16 December 2017

Fascinating F1 Fact: 19


Joe Saward is a motorsport journalist, primarily covering Formula 1, and has done since 1988. Joe has attended over 500 races and is therefore considered one of a very small group of opinion formers at the very centre of this multi-billion dollar global business.

Aurelius Ambrosius was Bishop of Milan in the Fourth Century. Eventually he was canonized and is known in English as Saint Ambrose. The folk in Milan call him Sant’Ambroeus, and he is their patron saint and it was for this reason that in 1951 a group of like-minded individuals got together established a racing team called Scuderia Sant’Ambroeus. It was all about Milan, just as the earlier Scuderia Ambrosiana, set up in 1937 by Count Giovanni Lurani, Luigi Villoresi and Franco Cortese, had been.

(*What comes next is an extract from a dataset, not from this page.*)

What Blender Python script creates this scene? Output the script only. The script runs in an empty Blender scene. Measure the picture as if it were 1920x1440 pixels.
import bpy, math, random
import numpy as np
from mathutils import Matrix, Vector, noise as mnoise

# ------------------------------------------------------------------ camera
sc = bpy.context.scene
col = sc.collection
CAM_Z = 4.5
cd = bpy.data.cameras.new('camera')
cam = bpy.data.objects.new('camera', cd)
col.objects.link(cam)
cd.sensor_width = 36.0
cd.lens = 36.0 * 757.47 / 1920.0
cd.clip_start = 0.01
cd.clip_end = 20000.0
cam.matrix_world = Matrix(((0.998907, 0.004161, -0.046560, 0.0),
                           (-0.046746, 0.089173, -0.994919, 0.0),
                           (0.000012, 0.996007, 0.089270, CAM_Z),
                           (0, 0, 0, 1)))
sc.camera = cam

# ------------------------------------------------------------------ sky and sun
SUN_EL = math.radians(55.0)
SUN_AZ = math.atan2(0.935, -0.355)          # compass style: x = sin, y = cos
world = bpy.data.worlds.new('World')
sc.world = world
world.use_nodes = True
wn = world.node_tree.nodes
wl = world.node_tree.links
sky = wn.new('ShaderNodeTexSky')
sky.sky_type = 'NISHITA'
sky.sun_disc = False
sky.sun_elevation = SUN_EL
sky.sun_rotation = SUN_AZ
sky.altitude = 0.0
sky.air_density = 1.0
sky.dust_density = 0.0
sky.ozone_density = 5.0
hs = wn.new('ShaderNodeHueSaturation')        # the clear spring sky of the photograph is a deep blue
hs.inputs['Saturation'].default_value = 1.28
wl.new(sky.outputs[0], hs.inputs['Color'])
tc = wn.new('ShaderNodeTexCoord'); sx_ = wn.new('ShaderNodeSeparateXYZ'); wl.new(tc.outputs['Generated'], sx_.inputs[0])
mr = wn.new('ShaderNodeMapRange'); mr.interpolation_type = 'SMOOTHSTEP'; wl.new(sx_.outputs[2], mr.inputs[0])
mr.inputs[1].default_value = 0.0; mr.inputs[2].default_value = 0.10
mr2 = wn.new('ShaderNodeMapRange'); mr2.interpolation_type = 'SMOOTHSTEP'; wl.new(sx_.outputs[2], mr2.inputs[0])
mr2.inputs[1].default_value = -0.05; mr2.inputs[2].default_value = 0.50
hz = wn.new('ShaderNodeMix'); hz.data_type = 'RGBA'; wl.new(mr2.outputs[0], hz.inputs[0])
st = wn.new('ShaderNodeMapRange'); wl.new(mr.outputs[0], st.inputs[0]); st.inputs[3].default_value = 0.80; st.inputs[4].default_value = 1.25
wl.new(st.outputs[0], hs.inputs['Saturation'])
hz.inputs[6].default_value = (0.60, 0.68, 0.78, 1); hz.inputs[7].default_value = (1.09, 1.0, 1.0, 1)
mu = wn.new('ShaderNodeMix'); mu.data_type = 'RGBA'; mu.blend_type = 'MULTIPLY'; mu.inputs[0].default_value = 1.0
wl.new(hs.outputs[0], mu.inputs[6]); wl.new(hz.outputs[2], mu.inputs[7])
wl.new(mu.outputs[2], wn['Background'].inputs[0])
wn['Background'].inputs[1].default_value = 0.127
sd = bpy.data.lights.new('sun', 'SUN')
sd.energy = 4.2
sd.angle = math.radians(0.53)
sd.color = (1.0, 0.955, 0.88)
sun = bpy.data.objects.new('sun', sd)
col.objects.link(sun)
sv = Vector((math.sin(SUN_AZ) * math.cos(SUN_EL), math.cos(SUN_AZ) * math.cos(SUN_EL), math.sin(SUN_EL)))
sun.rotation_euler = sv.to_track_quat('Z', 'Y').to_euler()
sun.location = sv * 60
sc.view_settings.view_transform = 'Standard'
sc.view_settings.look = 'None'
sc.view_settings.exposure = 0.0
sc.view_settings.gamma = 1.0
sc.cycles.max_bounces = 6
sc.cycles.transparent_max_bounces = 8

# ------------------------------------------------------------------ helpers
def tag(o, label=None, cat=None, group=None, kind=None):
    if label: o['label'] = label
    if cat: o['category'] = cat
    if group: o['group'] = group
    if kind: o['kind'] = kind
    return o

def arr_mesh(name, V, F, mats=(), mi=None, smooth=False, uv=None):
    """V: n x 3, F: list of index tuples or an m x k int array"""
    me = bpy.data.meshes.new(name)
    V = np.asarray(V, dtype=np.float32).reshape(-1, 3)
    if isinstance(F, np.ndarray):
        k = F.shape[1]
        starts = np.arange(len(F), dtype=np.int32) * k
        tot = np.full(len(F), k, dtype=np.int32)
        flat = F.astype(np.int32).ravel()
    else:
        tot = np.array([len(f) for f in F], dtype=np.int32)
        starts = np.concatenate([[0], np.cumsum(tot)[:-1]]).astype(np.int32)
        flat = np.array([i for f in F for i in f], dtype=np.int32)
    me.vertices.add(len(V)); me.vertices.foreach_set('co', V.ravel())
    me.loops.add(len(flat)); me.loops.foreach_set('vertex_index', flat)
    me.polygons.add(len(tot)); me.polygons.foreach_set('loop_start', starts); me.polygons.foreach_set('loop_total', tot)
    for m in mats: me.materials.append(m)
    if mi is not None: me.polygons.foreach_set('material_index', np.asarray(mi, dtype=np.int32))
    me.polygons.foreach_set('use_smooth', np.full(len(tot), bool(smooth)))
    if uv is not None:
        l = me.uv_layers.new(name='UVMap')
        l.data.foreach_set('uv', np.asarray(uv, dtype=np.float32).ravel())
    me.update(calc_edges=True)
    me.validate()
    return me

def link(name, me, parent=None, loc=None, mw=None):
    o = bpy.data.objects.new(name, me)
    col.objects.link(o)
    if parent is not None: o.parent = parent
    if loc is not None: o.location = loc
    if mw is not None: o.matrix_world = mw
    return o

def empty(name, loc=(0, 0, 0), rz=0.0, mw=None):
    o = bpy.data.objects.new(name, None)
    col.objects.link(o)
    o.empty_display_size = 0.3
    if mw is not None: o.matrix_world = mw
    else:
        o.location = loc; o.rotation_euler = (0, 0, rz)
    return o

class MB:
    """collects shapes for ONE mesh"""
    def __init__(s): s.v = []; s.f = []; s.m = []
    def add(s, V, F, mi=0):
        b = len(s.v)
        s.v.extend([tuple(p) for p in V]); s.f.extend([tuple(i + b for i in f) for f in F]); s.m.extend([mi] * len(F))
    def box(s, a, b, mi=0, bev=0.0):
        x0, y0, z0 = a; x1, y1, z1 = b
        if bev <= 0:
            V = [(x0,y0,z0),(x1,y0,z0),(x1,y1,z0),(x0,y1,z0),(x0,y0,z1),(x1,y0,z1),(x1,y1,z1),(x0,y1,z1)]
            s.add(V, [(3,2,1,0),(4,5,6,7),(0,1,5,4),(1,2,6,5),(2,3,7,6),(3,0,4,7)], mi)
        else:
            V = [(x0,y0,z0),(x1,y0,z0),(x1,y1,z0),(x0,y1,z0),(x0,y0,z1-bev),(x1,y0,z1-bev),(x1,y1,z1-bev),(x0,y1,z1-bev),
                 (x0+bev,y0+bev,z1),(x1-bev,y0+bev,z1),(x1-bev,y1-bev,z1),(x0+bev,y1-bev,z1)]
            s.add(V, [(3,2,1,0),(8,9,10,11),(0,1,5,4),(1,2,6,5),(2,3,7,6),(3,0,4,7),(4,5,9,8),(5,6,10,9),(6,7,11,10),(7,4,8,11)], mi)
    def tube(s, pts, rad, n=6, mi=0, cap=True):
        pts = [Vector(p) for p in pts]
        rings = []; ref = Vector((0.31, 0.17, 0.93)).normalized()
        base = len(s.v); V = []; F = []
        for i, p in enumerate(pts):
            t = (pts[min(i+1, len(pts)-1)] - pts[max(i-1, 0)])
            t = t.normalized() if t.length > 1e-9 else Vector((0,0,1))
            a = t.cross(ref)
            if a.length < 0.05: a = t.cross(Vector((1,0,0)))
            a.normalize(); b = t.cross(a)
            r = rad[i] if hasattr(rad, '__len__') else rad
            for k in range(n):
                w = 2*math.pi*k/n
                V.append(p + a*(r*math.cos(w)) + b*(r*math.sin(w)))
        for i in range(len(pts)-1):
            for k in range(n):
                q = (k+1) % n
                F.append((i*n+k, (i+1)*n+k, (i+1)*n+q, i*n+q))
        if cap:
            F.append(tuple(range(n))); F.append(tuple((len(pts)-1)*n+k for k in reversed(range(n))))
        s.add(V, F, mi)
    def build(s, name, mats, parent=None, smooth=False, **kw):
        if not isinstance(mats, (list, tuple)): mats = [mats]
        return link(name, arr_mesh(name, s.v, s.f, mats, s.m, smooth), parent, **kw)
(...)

Scuderia Sant’Ambroeus was the idea of a 42-year-old heir to cosmetics business by the name of Eugenio Dragoni. He had tried racing in his youth, but concluded that he was better as a manager than as a driver and so talked some of his friends into investing in his team. These included Franco Martinengo, the head of design at Pininfarina and Elio Zagato, one of the Zagato family, which ran another automotive design bureau. There was also the Olympic bobsleigh racer Alberto della Beffa and racing driver Alessandro Zafferri. The team enjoyed considerable success in the 1950s with Alfa Romeo sports and touring cars.

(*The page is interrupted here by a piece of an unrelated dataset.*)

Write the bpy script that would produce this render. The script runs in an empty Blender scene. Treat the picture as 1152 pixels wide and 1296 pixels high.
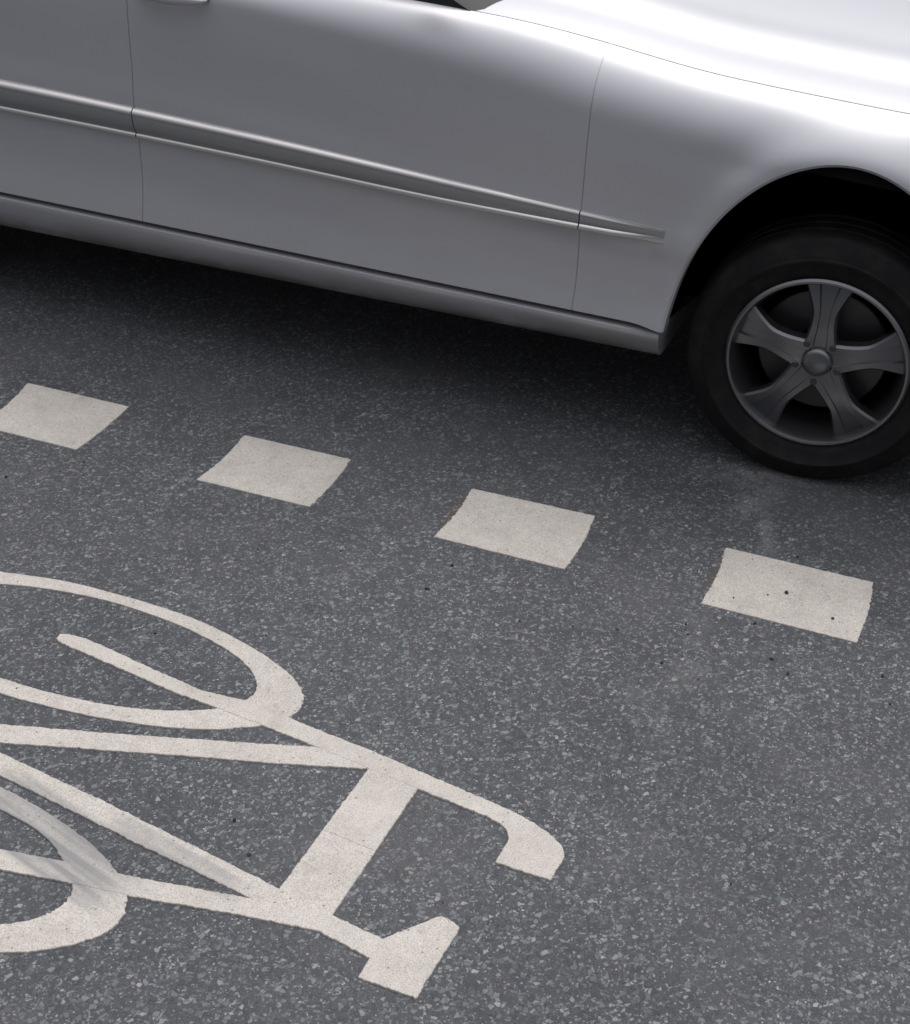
import bpy, bmesh, math, random
import numpy as np
from mathutils import Matrix, Vector
random.seed(7)
rng = np.random.default_rng(11)
SC = bpy.context.scene
COL = SC.collection
PI = math.pi

# ------------------------------------------------------------------ data (metres on the ground: x along the lane, y across it)
DASHES = [[[-2.2034, 2.6704], [-1.9074, 2.6702], [-1.9066, 2.4404], [-2.1801, 2.4408]], [[-1.5729, 2.6641], [-1.291, 2.6669], [-1.289, 2.4423], [-1.5739, 2.4398]], [[-0.9784, 2.6642], [-0.6861, 2.6697], [-0.6833, 2.4455], [-0.9828, 2.446]], [[-0.383, 2.6663], [-0.0671, 2.6654], [-0.0672, 2.4417], [-0.3837, 2.4442]]]
RINGS = {"uo": {"c": [-1.487, 1.8155], "s": [0.4905, 0.1747], "t": [-1.6546, -1.53, -1.4063, -1.2196, -1.0272, -0.8374, -0.6564, -0.4949, -0.3833, -0.1537, 0.0455, 0.183, 0.3235, 0.4753, 0.6153, 0.7938, 0.9925, 1.1766, 1.3836, 1.6082, 1.8339, 1.9908, 2.1841], "r": [1.0308, 1.0153, 1.0, 0.9943, 0.985, 0.9832, 0.982, 0.978, 0.9866, 0.9953, 1.0032, 1.0064, 1.0047, 1.0073, 0.9939, 0.9931, 0.9911, 1.0091, 0.9999, 0.9838, 1.0089, 0.9926, 0.9912]}, "ui": {"c": [-1.487, 1.8165], "s": [0.388, 0.1427], "t": [-1.7505, -1.6651, -1.5026, -1.2611, -1.032, -0.8198, -0.5604, -0.1163, 0.0925, 0.2534, 0.398, 0.5806, 0.7542, 0.9507, 1.1315, 1.3575, 1.5754, 1.8323, 2.0098, 2.2959], "r": [1.015, 1.0107, 0.9945, 0.9845, 0.9798, 0.9736, 0.9769, 1.002, 1.0173, 1.0198, 1.0199, 1.0263, 1.0261, 1.0142, 1.0193, 1.0083, 1.0207, 0.9999, 0.9938, 0.9858]}, "lo": {"c": [-1.53, 1.2595], "s": [0.503, 0.1812], "t": [-0.7461, -0.6163, -0.4692, -0.2955, -0.1206, 0.0259, 0.1834, 0.2729, 0.477, 0.5699, 0.7094, 0.8483, 0.9911, 1.1379, 1.2619], "r": [1.0032, 0.9975, 0.993, 0.9934, 1.0006, 1.0013, 1.0026, 1.008, 1.0014, 0.9963, 0.9978, 0.992, 0.9922, 0.9997, 0.9952]}, "li": {"c": [-1.53, 1.2605], "s": [0.4, 0.1305], "t": [-0.6258, -0.4704, -0.266, -0.0602, 0.113, 0.2661, 0.5457, 0.7152, 0.9031, 1.027, 1.1245], "r": [1.0407, 1.0286, 1.0135, 1.0069, 1.0129, 1.0177, 1.0277, 1.0596, 1.0936, 1.0828, 1.0723]}}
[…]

One of its aims was to promote young Italian talent. At the time Italy had just lost 26-year-old Eugenio Castellotti in 1957 and then Luigi Musso in 1958. The Italian automobile federation set out to find new drivers and ran a series of races from which 26-year-old Giancarlo Baghetti and 25-year-old Lorenzo Bandini emerged as the new rising stars. Dragoni managed to convince Enzo Ferrari to release one of his Ferrari 156 Formula 1 cars to Scuderia Sant’Ambroeus, and it was run with some help for the Ferrari factory, although officially entered by the federation. Baghetti was chosen as the driver. The programme began with two non-championship races, at Syracuse and in Naples and Baghetti won both and when Olivier Gendebien decided to quite Ferrari that summr, it opened the way for Baghetti to make his World Championship debut. Astonishingly, Baghetti won this as well, when the other Ferraris all ran into trouble. It was still a remarkable achievement.

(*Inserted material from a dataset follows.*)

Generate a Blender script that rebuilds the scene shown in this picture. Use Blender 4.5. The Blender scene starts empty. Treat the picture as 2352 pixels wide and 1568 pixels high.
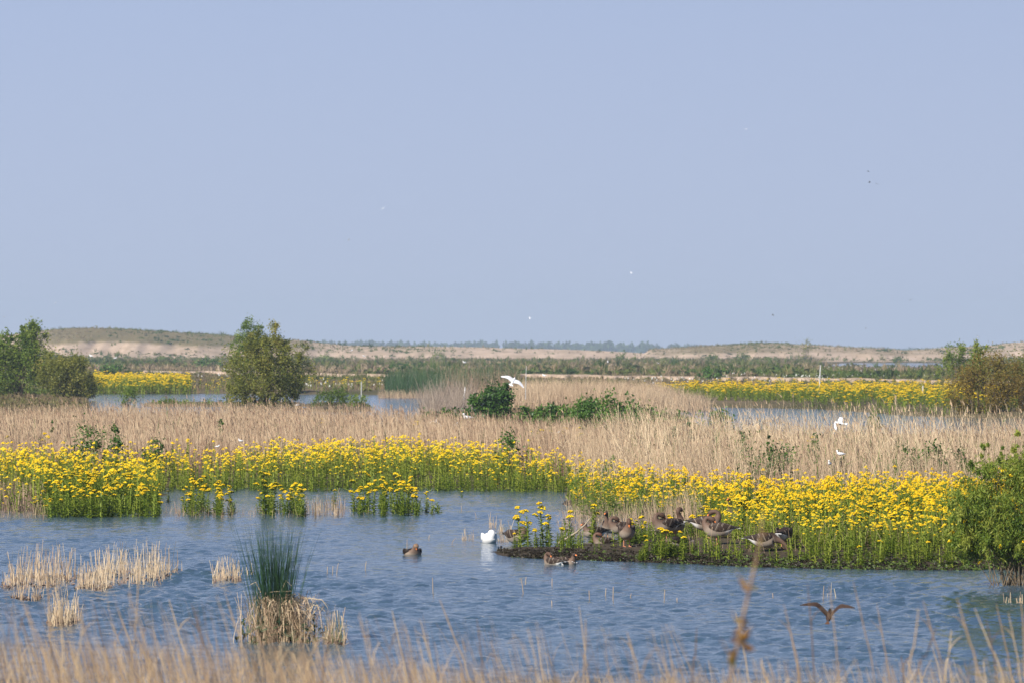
import bpy, math, random
import numpy as np
from mathutils import Vector, Matrix

SC = bpy.context.scene
COL = SC.collection
rng = np.random.default_rng(11)
random.seed(5)

# ------------------------------------------------------------------ camera
F = 11190.0      # focal length in units of 1/2352 of the frame width
H = 4.2          # eye height over the water
HOR, CX = 800.0, 1176.0
cam_d = bpy.data.cameras.new("camera")
cam = bpy.data.objects.new("camera", cam_d)
COL.objects.link(cam)
cam.location = (0, 0, H)
cam.rotation_euler = (math.radians(90) + math.atan(16.0 / F), 0, 0)
cam_d.sensor_width = 36.0
cam_d.lens = F / 2352.0 * 36.0
cam_d.clip_start = 0.5
cam_d.clip_end = 20000
cam_d.dof.use_dof = True
cam_d.dof.focus_distance = 105.0
cam_d.dof.aperture_fstop = 5.6
SC.camera = cam

# ------------------------------------------------------------------ sky, sun, exposure
SUN = Vector((-0.52, -0.64, 0.62)).normalized()      # direction towards the sun
world = bpy.data.worlds.new("World")
SC.world = world
world.use_nodes = True
wn = world.node_tree
wn.nodes.clear()
w_out = wn.nodes.new("ShaderNodeOutputWorld")
w_bg = wn.nodes.new("ShaderNodeBackground")
w_sky = wn.nodes.new("ShaderNodeTexSky")
w_sky.sky_type = 'NISHITA'
w_sky.sun_disc = False
w_sky.sun_elevation = math.asin(SUN.z)
w_sky.sun_rotation = -math.atan2(SUN.x, SUN.y)
w_sky.air_density = 0.6
w_sky.dust_density = 0.0
w_sky.ozone_density = 8.0
SKY_STRENGTH = 0.063
w_bg.inputs["Strength"].default_value = SKY_STRENGTH
# a hazy early-summer sky: a pale veil all round the horizon that thins towards the zenith
w_tc = wn.nodes.new("ShaderNodeTexCoord")
w_sep = wn.nodes.new("ShaderNodeSeparateXYZ")
wn.links.new(w_tc.outputs["Generated"], w_sep.inputs[0])
w_fac = wn.nodes.new("ShaderNodeMapRange"); w_fac.interpolation_type = 'SMOOTHSTEP'
w_fac.inputs[1].default_value = 0.0; w_fac.inputs[2].default_value = 0.30
w_fac.inputs[3].default_value = 0.90; w_fac.inputs[4].default_value = 0.08
wn.links.new(w_sep.outputs["Z"], w_fac.inputs[0])
w_mix = wn.nodes.new("ShaderNodeMixRGB")
wn.links.new(w_fac.outputs[0], w_mix.inputs[0])
wn.links.new(w_sky.outputs[0], w_mix.inputs[1])
VEIL = (0.308, 0.342, 0.462)
w_mix.inputs[2].default_value = (VEIL[0] / SKY_STRENGTH, VEIL[1] / SKY_STRENGTH, VEIL[2] / SKY_STRENGTH, 1)
wn.links.new(w_mix.outputs[0], w_bg.inputs[0])
wn.links.new(w_bg.outputs[0], w_out.inputs[0])
sun_d = bpy.data.lights.new("sun", 'SUN')
sun_d.energy = 5.0
sun_d.angle = math.radians(0.5)
sun_d.color = (1.0, 0.95, 0.87)
sun = bpy.data.objects.new("sun", sun_d)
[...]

Ferrari won the World Championship that year, with Phil Hill, but in October trouble blew up because Enzo’s wife Laura was interfering in the business and eight of his senior managers got together and asked a lawyer to draft a letter to Ferrari, demanding that this stop. And so Ferrari fired them all: sales manager Girolamo Gardini, technical director Carlo Chiti, chief road car designer Giotto Bizzarrini, sporting director Romolo Tavoni, the company’s head of administration Ermanno della Casa, the head of procurement, Federico Giberti, the head of personnel Enzo Selmi and Fausto Galassi, the boss of the foundry. Having done that Ferrari needed help and so looked to new people, including Mauro Forghieri, Giampaolo Dallara, Franco Rocchi and Walter Salvarani. He decided that the best person to be sporting director was Dragoni. His desire to promote Italian talent and he immediately put Lodovico Scarfiotti into a Ferrari in the European hillclimb championship and brought Baghetti and Bandini into team alongside Phil Hill, Willy Mairesse and Mexico’s Ricardo Rodriguez. The cars were not competitive and Dragoni managed to upset Hill by promoting the Italians. The American left with Baghetti at the end of the year and Ferrari took on Surtees to join Mairesse, but in 1963 The Belgian was under pressure from Scarfiotti and Bandini and left at the end of the year leaving Surtees and Bandini for 1964. Surtees won the World Championship but he was rather fortunate to do so and in 1965 relations between he and Dragoni became strained, although Ferrari still enjoyed much success in sports cars. It turned into a power struggle between the two and in the middle of 1966 Surtees was fired. Things had got so bad, however, that Ferrari decided that Dragoni too would have to go and he was fired early in 1967 and Ferrari called in journalist Franco Lini to replace him. Dragoni’s efforts to promote young Italian talent ultimately came to nothing. Bandini was killed at Monaco in 1967, and Scarfiotti died the following year on a hillclimb.

In 1974, while acting as a steward at Monza, Dragoni suffered a fatal heart attack.